═════ Records provided

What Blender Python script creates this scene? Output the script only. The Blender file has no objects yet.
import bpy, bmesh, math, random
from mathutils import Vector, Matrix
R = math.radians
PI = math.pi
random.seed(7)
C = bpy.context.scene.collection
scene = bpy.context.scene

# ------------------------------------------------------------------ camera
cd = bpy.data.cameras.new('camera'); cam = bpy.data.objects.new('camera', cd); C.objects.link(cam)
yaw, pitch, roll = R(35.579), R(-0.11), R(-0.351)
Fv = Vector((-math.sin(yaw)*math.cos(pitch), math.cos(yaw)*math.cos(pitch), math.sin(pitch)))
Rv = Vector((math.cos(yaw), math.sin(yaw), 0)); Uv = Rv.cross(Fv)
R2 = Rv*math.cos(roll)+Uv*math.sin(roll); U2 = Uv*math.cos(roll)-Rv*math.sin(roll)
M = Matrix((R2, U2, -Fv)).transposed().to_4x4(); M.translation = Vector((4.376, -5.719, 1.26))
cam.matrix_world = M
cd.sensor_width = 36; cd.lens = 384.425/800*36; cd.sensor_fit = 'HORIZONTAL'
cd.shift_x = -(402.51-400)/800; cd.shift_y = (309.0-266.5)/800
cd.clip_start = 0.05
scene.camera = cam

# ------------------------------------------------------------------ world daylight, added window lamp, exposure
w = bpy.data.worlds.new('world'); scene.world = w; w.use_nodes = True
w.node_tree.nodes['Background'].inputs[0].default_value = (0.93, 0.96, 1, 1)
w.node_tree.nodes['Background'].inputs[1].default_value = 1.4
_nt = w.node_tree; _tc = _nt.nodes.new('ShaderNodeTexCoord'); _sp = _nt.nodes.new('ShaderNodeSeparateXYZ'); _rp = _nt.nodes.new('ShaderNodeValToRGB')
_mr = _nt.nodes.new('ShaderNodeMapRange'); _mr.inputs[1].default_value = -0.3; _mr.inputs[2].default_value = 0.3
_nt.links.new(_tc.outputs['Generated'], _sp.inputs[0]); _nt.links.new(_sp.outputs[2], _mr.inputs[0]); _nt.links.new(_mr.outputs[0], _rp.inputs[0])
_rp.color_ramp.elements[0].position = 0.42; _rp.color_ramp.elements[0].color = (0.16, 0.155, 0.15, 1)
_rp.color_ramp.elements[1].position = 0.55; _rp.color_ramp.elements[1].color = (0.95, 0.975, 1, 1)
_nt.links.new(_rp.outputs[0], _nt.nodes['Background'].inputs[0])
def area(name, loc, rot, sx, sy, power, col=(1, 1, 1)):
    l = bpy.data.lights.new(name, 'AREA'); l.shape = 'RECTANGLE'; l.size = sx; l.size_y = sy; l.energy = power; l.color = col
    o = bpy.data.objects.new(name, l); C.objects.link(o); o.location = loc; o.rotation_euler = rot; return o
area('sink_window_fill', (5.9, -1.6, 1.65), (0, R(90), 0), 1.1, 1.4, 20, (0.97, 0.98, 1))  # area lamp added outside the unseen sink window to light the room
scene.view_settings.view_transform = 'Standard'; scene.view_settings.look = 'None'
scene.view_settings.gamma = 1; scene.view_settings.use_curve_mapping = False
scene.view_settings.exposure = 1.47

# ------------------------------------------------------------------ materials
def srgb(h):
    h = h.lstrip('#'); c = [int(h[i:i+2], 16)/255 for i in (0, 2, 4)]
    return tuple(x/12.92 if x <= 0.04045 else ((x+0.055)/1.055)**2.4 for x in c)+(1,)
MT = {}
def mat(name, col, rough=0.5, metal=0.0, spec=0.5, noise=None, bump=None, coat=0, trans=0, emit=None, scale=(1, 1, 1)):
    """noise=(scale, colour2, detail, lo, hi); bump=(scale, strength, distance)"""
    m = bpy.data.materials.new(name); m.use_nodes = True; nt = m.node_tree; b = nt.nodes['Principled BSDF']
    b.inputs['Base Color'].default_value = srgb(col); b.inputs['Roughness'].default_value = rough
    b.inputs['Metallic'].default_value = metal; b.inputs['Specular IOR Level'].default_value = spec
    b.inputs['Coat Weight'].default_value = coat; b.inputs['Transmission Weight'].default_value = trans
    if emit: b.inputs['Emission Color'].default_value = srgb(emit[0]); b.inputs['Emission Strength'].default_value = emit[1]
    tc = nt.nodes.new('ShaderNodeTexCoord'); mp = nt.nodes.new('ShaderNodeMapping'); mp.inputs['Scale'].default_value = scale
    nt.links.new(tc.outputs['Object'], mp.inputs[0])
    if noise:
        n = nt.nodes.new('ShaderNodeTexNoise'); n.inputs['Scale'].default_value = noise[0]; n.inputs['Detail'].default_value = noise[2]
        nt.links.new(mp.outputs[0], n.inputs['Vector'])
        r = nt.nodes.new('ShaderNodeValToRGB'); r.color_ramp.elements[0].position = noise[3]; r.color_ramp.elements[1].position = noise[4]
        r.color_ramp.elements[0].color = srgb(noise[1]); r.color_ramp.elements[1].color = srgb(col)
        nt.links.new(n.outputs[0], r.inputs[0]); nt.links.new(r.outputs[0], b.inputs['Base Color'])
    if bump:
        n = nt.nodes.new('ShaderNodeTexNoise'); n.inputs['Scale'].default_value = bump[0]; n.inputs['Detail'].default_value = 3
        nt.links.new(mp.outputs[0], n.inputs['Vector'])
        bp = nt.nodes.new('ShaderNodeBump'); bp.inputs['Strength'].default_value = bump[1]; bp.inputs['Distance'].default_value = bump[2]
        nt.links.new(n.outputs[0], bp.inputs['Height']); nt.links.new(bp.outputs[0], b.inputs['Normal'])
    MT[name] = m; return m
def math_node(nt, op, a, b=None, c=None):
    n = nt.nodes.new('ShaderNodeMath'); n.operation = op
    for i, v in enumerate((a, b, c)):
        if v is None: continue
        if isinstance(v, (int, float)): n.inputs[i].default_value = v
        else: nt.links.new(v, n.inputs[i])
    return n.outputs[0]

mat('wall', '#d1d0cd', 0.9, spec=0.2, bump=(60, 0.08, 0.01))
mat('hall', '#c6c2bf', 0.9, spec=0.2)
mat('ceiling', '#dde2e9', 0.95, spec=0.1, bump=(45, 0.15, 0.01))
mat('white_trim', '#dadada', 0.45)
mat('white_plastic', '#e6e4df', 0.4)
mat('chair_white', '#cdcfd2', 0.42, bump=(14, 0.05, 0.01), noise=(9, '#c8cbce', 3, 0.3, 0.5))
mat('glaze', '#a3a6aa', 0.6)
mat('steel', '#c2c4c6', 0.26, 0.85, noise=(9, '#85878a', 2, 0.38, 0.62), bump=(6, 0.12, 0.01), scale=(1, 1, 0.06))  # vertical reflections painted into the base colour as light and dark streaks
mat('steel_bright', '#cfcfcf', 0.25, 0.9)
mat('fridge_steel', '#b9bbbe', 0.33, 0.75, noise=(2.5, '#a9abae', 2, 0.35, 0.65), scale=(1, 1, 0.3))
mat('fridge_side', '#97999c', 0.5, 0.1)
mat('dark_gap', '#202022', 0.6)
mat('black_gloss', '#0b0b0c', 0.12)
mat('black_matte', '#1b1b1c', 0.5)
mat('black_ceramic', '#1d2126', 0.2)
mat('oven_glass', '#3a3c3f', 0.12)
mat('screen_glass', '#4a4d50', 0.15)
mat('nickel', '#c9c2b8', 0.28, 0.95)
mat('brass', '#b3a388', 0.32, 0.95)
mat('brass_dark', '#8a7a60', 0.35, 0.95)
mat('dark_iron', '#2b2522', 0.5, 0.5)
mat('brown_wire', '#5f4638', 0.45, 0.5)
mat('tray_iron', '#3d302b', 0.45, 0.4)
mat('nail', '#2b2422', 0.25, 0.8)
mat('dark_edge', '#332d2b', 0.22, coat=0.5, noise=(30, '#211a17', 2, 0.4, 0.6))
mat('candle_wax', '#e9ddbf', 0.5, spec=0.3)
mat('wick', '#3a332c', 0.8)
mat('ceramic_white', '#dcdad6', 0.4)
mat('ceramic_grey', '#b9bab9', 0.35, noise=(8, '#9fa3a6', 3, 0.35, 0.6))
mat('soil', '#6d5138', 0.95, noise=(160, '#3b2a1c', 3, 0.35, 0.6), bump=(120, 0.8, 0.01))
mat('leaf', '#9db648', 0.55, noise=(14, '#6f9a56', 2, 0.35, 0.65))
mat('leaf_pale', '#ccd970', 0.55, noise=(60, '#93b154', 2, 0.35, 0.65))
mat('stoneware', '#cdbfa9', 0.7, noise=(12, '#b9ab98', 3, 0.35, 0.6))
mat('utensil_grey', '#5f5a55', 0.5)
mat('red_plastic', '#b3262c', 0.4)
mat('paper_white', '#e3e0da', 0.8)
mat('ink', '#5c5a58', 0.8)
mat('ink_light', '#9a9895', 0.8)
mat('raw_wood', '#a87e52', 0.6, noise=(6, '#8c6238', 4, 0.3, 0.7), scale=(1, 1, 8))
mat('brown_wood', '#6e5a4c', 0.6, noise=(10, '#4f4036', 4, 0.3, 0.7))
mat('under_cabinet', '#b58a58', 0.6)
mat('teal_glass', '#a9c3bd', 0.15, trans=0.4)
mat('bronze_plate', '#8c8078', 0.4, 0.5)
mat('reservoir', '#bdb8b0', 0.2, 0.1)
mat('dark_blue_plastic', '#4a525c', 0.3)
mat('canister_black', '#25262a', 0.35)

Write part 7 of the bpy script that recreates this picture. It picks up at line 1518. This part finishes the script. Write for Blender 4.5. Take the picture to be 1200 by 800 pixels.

══════════

Prompt
Quote verbatim the opening lines of the listing above, ending with the line where "scene = bpy.context.scene" appears; include both endpoints and nothing more.

Answer to this exercise
What Blender Python script creates this scene? Output the script only. The Blender file has no objects yet.
import bpy, bmesh, math, random
from mathutils import Vector, Matrix
R = math.radians
PI = math.pi
random.seed(7)
C = bpy.context.scene.collection
scene = bpy.context.scene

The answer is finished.